The current scheme in which harmful websites or pages are included in special blacklists and blocked on the orders of the state watchdog is not sufficient to protect Russian children, Yelena Mizulina said in an interview with the mass circulation daily Izvestia.
Mizulina promised to formulate a new scheme for public discussion, in which internet service providers would automatically give users access only to the “clean internet” and the harmful sites would be blocked. She did not detail what sites she considers harmful for children yet still accessible under the current legislation.
The MP reasoned that few parents can understand, switch on and tune in the parental control service on their computers. The default filter would protect all, she said.
Under Mizulina’s scheme, people who want to have full internet access would have to ask their providers to switch the filter off, and prove they are adults. In this case, parents will understand that they have to control children’s access to home computers.
It is possible that the default filter could be introduced without passing any additional laws, but only through self-regulation by the internet sector, the MP added.

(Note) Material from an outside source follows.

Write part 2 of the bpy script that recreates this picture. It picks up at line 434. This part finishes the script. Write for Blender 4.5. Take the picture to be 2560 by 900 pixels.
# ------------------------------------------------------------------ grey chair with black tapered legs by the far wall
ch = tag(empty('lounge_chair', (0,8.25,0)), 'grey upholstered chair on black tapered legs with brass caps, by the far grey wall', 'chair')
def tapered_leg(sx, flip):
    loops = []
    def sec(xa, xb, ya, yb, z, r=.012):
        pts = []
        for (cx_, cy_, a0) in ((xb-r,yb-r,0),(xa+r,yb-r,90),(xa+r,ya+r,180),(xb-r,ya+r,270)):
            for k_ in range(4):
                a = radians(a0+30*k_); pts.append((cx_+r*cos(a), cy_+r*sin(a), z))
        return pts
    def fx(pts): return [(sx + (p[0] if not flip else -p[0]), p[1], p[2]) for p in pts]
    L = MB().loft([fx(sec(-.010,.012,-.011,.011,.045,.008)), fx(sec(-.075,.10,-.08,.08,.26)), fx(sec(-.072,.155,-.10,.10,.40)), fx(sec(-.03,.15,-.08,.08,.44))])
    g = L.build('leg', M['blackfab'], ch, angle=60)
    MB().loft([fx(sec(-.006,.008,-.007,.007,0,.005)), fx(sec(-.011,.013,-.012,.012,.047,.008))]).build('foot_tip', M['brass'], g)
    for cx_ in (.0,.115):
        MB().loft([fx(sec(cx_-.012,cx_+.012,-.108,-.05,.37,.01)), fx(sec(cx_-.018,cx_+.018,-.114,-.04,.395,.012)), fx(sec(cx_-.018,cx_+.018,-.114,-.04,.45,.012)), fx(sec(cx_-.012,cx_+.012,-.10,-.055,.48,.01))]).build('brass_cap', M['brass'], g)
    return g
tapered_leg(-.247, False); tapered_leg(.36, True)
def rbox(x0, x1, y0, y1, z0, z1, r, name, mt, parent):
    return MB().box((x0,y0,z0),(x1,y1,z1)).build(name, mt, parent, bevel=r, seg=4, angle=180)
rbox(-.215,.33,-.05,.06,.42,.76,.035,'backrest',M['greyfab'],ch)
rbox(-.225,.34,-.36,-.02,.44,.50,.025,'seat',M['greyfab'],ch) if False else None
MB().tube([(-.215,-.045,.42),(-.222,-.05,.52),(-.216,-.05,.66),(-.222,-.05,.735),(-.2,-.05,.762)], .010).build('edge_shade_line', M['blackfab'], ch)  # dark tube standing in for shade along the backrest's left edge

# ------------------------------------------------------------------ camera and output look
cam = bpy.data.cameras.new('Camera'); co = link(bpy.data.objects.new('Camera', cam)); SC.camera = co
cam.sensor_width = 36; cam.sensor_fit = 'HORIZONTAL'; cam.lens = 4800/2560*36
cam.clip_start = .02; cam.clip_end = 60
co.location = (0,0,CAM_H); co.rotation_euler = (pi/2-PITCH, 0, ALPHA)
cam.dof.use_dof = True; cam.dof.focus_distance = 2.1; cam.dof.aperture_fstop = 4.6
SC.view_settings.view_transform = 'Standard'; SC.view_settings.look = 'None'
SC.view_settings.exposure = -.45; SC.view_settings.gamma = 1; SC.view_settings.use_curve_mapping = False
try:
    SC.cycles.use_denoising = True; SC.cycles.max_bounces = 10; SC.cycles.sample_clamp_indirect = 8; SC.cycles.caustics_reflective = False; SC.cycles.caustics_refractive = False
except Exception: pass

The lawmaker also acknowledged that the current law on children’s protection has yielded some positive results. She said that 96 percent of website owners and maintainers are deleting illegal content immediately after receiving a warning, and providers do not have to get involved at all. According to the INHOPE foundation against child abuse, after Russia introduced the law it moved from the first place to the third in the rating of child pornography distribution (with the first and second places now being occupied by the USA and the Netherlands).
Officials from the Ministry of Mass Communications have voiced preliminary support of Mizulina’s plan. “It remains a problem that Russian parents are not taking seriously the threats and risks that one might encounter in the internet. To raise parents’ awareness we must teach them to give up some information for their children’s benefit,” the head of the ministry’s department for state policy in mass media, Yekaterina Larina, told the ITAR-TASS news agency.
Deputy Head of the State Duma committee for information policy, Vadim Dengin, acknowledged the threats, but noted that instead of putting up rigid barriers the authorities should work to improve the technical knowledge and skills of ordinary citizens.“We could offer some remote courses or a special site where one could learn in simple steps how the internet works, how to install a content filter, etcetera,” ITAR-TASS quoted Dengin as saying.